CHALLENGE
Exactly the lines from the start of the data below through the line that contains "COL = scene.collection" are to be copied, with pictures left out.

SUPPLIED DATA
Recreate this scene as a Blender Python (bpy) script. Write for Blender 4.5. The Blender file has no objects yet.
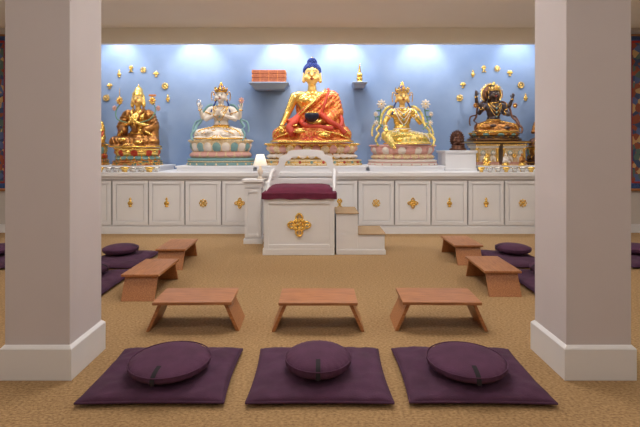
import bpy, math, random
from mathutils import Vector, Matrix, noise
random.seed(7)
scene = bpy.context.scene
try:
    scene.view_settings.view_transform = 'Standard'
    scene.view_settings.look = 'None'
except Exception: pass
COL = scene.collection

# ---------------------------------------------------------------- materials
def s2l(c):
    return tuple(((v/255.0)/12.92 if v/255.0 <= 0.04045 else (((v/255.0)+0.055)/1.055)**2.4) for v in c)
def mat(name, rgb, rough=0.6, metal=0.0, var=0.0, scale=8.0, bump=0.0, bscale=60.0, sheen=0.0, stretch=None, rgb2=None, emit=None, es=0.0, detail=4.0):
    m = bpy.data.materials.new(name); m.use_nodes = True
    nt = m.node_tree; b = nt.nodes['Principled BSDF']
    c = s2l(rgb)
    b.inputs['Base Color'].default_value = (*c, 1)
    b.inputs['Roughness'].default_value = rough
    b.inputs['Metallic'].default_value = metal
    if sheen: b.inputs['Sheen Weight'].default_value = sheen
    if emit:
        b.inputs['Emission Color'].default_value = (*s2l(emit), 1)
        b.inputs['Emission Strength'].default_value = es
    tc = nt.nodes.new('ShaderNodeTexCoord'); mp = nt.nodes.new('ShaderNodeMapping')
    nt.links.new(tc.outputs['Object'], mp.inputs['Vector'])
    if stretch: mp.inputs['Scale'].default_value = stretch
    if var or rgb2:
        n = nt.nodes.new('ShaderNodeTexNoise'); n.inputs['Scale'].default_value = scale
        n.inputs['Detail'].default_value = detail
        nt.links.new(mp.outputs[0], n.inputs['Vector'])
        r = nt.nodes.new('ShaderNodeValToRGB')
        r.color_ramp.elements[0].position = 0.3; r.color_ramp.elements[1].position = 0.7
        if rgb2: c2 = s2l(rgb2); c1 = c
        else:
            c1 = tuple(max(0, v*(1-var)) for v in c); c2 = tuple(min(1, v*(1+var)) for v in c)
        r.color_ramp.elements[0].color = (*c1, 1); r.color_ramp.elements[1].color = (*c2, 1)
        nt.links.new(n.outputs['Fac'], r.inputs['Fac'])
        nt.links.new(r.outputs['Color'], b.inputs['Base Color'])
    if bump:
        n2 = nt.nodes.new('ShaderNodeTexNoise'); n2.inputs['Scale'].default_value = bscale
        n2.inputs['Detail'].default_value = 3
        nt.links.new(mp.outputs[0], n2.inputs['Vector'])
        bp = nt.nodes.new('ShaderNodeBump'); bp.inputs['Strength'].default_value = bump
        bp.inputs['Distance'].default_value = 0.01
        nt.links.new(n2.outputs['Fac'], bp.inputs['Height'])
        nt.links.new(bp.outputs['Normal'], b.inputs['Normal'])
    return m
def ramp_mat(name, stops, scale, rough=.6, voro=False, metal=0):
    m=mat(name,(128,128,128),rough,metal); nt=m.node_tree; b=nt.nodes['Principled BSDF']
    tc=nt.nodes.new('ShaderNodeTexCoord'); n=nt.nodes.new('ShaderNodeTexVoronoi' if voro else 'ShaderNodeTexNoise')
    n.inputs['Scale'].default_value=scale; nt.links.new(tc.outputs['Object'],n.inputs['Vector'])
    r=nt.nodes.new('ShaderNodeValToRGB'); cr=r.color_ramp; cr.interpolation='CONSTANT' if voro else 'LINEAR'
    for i,(p,c) in enumerate(stops):
        e=cr.elements[i] if i<2 else cr.elements.new(p)
        e.position=p; e.color=(*s2l(c),1)
    nt.links.new(n.outputs['Color' if voro else 'Fac'],r.inputs['Fac']); nt.links.new(r.outputs['Color'],b.inputs['Base Color'])
    return m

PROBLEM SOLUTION
Recreate this scene as a Blender Python (bpy) script. Write for Blender 4.5. The Blender file has no objects yet.
import bpy, math, random
from mathutils import Vector, Matrix, noise
random.seed(7)
scene = bpy.context.scene
try:
    scene.view_settings.view_transform = 'Standard'
    scene.view_settings.look = 'None'
except Exception: pass
COL = scene.collection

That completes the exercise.